After a stint in Tokyo, Mr. Blake returned to Washington, where he oversaw Soviet affairs at the State Department. Next came an assignment in Tunis, where he was a political officer during the retrenchment of French colonial influence in Africa.

He was assigned to the U.S. mission to the United Nations during the Cuban missile crisis of October 1962, then served as deputy chief of mission in Kinshasa, in what is now the Democratic Republic of Congo, and in Paris.

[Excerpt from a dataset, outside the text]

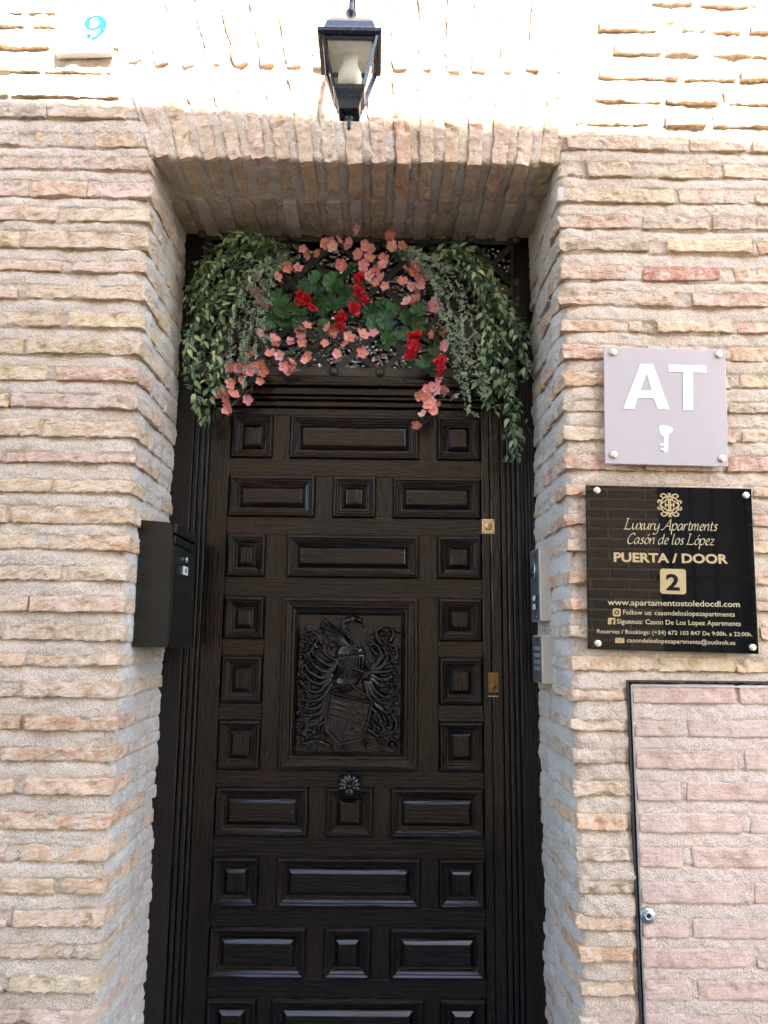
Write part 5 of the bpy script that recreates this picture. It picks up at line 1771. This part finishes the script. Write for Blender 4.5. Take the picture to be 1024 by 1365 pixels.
Z3 = lambda q: (q[0] / 1.896 + 220, q[1] / 1.896 + 200)
def spray(label, anchor, zpts, Y, droop=0.0, nleaf=6):
    root = thing('pink_blossom_spray', label, 'flowers', P(*anchor, 0.40), 'pink blossom sprays in the transom')
    st = MB()
    a = P(*anchor, 0.40)
    prev = a
    zpts = zpts + [(q[0] + random.uniform(-20, 20), q[1] + random.uniform(-18, 18)) for q in zpts if random.random() < 0.42]
    for q in zpts:
        u, v_ = Z3(q)
        loc = P(u, v_, Y + random.uniform(-0.018, 0.018))
        d = Vector((random.gauss(0, 0.60), -1, random.gauss(-0.10, 0.55)))
        mw = face(loc, d, random.uniform(0.62, 1.0), random.uniform(0, 6))
        fl = inst('flower', random.choice(FLOW), mw, root)
        inst('flower_eye', EYE, mw, fl)
        st.tube([tuple(k) for k in catmull([prev, (prev + loc) / 2 + Vector((0, 0.02, -0.008)), loc + Vector((0, 0.004, 0))], 4)], 0.0012, 4)
        prev = loc if droop else (a if random.random() < 0.5 else loc)
    for k in range(nleaf):
        u, v_ = Z3(random.choice(zpts))
        loc = P(u + random.uniform(-14, 14), v_ + random.uniform(-12, 14), Y + 0.02)
        inst('leaf', SMALL, orient(loc, Vector((random.uniform(-1, 1), -0.3, random.uniform(-1, 0.5))), Vector((0, -1, 0.4)) + rv(0.3), random.uniform(0.02, 0.03)), root)
    st.build('stem', M['stem'], root)

spray('pink blossoms clustered at the top centre of the transom', (495, 335),
      [(488, 200), (567, 213), (403, 235), (440, 230), (462, 242), (488, 264), (507, 238), (516, 272), (553, 272), (541, 296), (500, 292), (445, 290), (425, 245), (532, 305), (533, 334), (556, 345), (513, 318), (598, 243), (572, 243), (470, 232), (520, 250)], 0.325)
spray('pink blossoms at the upper left, beside the dark geranium leaves', (400, 345), [(336, 298), (362, 265), (386, 262), (235, 322), (228, 360), (240, 380), (283, 320), (304, 290), (245, 335), (222, 345), (288, 300)], 0.335)
spray('pink blossoms at the upper right, next to the grey green sprigs', (560, 350), [(608, 300), (626, 305), (600, 332), (636, 352), (640, 374), (662, 328), (686, 380), (680, 405), (646, 342), (620, 345), (655, 312), (630, 378)], 0.33)
spray('pink blossoms in a row along the lower edge of the transom', (440, 470), [(240, 462), (272, 474), (316, 484), (344, 460), (420, 468), (458, 490), (434, 515), (500, 467), (528, 463), (500, 512), (320, 550), (352, 533), (290, 520), (345, 486), (405, 488), (266, 515), (302, 548), (282, 480), (425, 462)], 0.325)
spray('pink blossoms drooping at the lower left over the door head', (360, 480), [(220, 513), (162, 550), (186, 548), (214, 557), (240, 585), (190, 580), (203, 598), (210, 630), (155, 617), (166, 590), (153, 660), (230, 545), (205, 560), (250, 560), (172, 618), (145, 612), (245, 540)], 0.32)
spray('pink blossom strand trailing below the red flowers on the right', (595, 470), [(703, 463), (676, 466), (710, 495), (690, 576), (681, 600), (664, 605), (670, 630), (652, 667), (680, 662), (636, 694), (668, 642), (688, 606)], 0.325, 1.0, 4)

# ---- red geraniums with round leaves
def round_leaf(seed):
    rnd = random.Random(seed)
    n, m_ = 36, 4
    v, f = [(0, 0, 0)], []
    fold = rnd.uniform(0.1, 0.35)
    for i in range(1, m_ + 1):
        for k in range(n):
            a = 2 * math.pi * k / n
            notch = 1 - 0.75 * math.exp(-((a - math.pi) / 0.22) ** 2)
            r_ = i / m_ * (1 + 0.07 * math.cos(9 * a)) * (notch if i > 1 else 1)
            z = 0.9 * fold * r_ * r_ + 0.07 * r_ * math.cos(9 * a) + 0.16 * r_ * math.sin(2 * a + seed)
            v.append((r_ * math.cos(a), r_ * math.sin(a), z))
    for k in range(n):
        f.append((0, 1 + k, 1 + (k + 1) % n))
        for i in range(m_ - 1):
            a, b_ = 1 + i * n + k, 1 + i * n + (k + 1) % n
            f.append((a, a + n, b_ + n, b_))
    return np_mesh('leaf', v, f, M['geranium_leaf'])
RL = [round_leaf(k) for k in range(4)]

def red_mesh(seed):
    rnd = random.Random(seed)
    v, f = [], []
    for k in range(16):
        th, ph = rnd.uniform(0, 1.25), rnd.uniform(0, 6.283)
        d = Vector((math.sin(th) * math.cos(ph), math.sin(th) * math.sin(ph), math.cos(th)))
        c = d * 0.006
        x = d.orthogonal().normalized()
        x = Matrix.Rotation(rnd.uniform(0, 6.28), 3, d) @ x
        y = d.cross(x)
        L, W_ = rnd.uniform(0.012, 0.018), rnd.uniform(0.007, 0.010)
        base = len(v)
        for i in range(5):
            t = i / 4
            w_ = W_ * math.sin(math.pi * min(1, 0.15 + 0.75 * t))
            for j in range(4):
                s = j / 3 * 2 - 1
                q = c + d * (L * t * 0.75) + x * (L * t * 0.7 + 0.002 * math.sin(9 * s + k)) + y * (s * w_) + d * (0.003 * math.sin(6 * s + 3 * t + k))
                v.append(q)
        for i in range(4):
            for j in range(3):
                a = base + i * 4 + j
                f.append((a, a + 4, a + 5, a + 1))
    return np_mesh('bloom', v, f, M['red'])
RED = [red_mesh(k) for k in range(4)]

def geranium(label, anchor, blooms, leaves):
    root = thing('red_geranium', label, 'flowers', P(*anchor, 0.40), 'red geraniums in the transom')
    a = P(*anchor, 0.40)
    st = MB()
    for (q, s) in blooms:
        u, v_ = Z3(q)
        loc = P(u, v_, 0.315 + random.uniform(-0.008, 0.008))
        inst('bloom', random.choice(RED), face(loc, Vector((random.gauss(0, .25), -1, random.gauss(0, .25))), s * 1.25, random.uniform(0, 6)), root)
        st.tube([tuple(k) for k in catmull([a, (a + loc) / 2 + Vector((0, -0.01, 0.012)), loc], 5)], 0.0014, 5)
    for (q, s) in leaves:
        u, v_ = Z3(q)
        loc = P(u, v_, 0.35 + random.uniform(-0.02, 0.015))
        nm = Vector((random.gauss(0, .45), -1, random.gauss(0.2, .45)))
        ax = Vector((random.uniform(-1, 1), random.uniform(-0.3, 0.1), random.uniform(-1, 0.6)))
        inst('leaf', random.choice(RL), orient(loc, ax, nm, s * 0.001), root)
        st.tube([tuple(k) for k in catmull([a, (a + loc) / 2 + Vector((0, 0.01, 0.01)), loc], 5)], 0.0011, 5)
    st.build('stem', M['stem'], root)
geranium('red geranium with dark round leaves on the left of the transom', (415, 430), [((352, 378), 1.15), ((374, 402), 0.6), ((338, 372), 0.8)],
         [((385, 335), 33), ((290, 375), 30), ((300, 410), 34), ((335, 405), 30), ((425, 335), 34), ((402, 445), 24), ((268, 430), 28), ((430, 385), 34), ((355, 345), 28), ((395, 390), 36), ((310, 435), 30), ((345, 440), 30), ((378, 320), 22), ((442, 350), 28)])
geranium('red geranium with several blooms in the middle of the transom', (475, 430), [((490, 325), 1.0), ((493, 362), 1.15), ((478, 402), 1.1), ((447, 430), 1.15), ((440, 447), 0.8), ((500, 380), 0.8)],
         [((545, 395), 30), ((560, 430), 32), ((565, 475), 28), ((518, 412), 28), ((472, 300), 24), ((530, 440), 30), ((575, 400), 26), ((470, 370), 26), ((553, 500), 22)])
geranium('red geranium with two blooms low on the right of the transom', (580, 470), [((634, 475), 1.2), ((630, 500), 1.2), ((616, 518), 0.9), ((700, 542), 1.15), ((692, 560), 0.8)],
         [((640, 405), 26), ((612, 425), 28), ((680, 508), 20), ((655, 535), 26), ((722, 512), 18), ((640, 440), 26), ((600, 465), 24), ((668, 560), 22), ((720, 470), 20), ((620, 545), 20), ((790, 590), 18)])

As ambassador to Mali from 1970 to 1973 — a “quiet but fascinating post,” he said — Mr. Blake worked on matters including famine relief. He later became deputy assistant secretary of state for international organizations before retiring from the Foreign Service in 1977.

Mr. Blake later worked in sustainable international development. He was a senior fellow in Washington for the International Institute for Environment and Development, a London-based policy research organization, and created the Committee on Agricultural Sustainability for Developing Countries, an independent nonprofit group based in Washington.

Robert Orris Blake was born in Los Angeles on April 7, 1921, and grew up in Whittier, Calif. He was a 1943 history graduate of Stanford University and, after Navy service in the Pacific during World War II, received a master’s degree from the School of Advanced International Studies at Johns Hopkins University in 1947.

He served on the boards of organizations including the Natural Resources Defense Council and volunteered with the Salvation Army and Meals on Wheels. His writings included an unpublished memoir, “Seeking the Heights: The Life and Times of Robert Orris Blake” (1996).

Mr. Blake had homes in Washington and in Somesville, Maine. Survivors include his wife of 59 years, the former Sylvia Whitehouse, of Washington; three children, Robert O. Blake Jr., the U.S. ambassador to Indonesia, of Jakarta, Lucy Blake of Palo Alto, Calif., and George Blake of Newport, R.I.; and five grandchildren.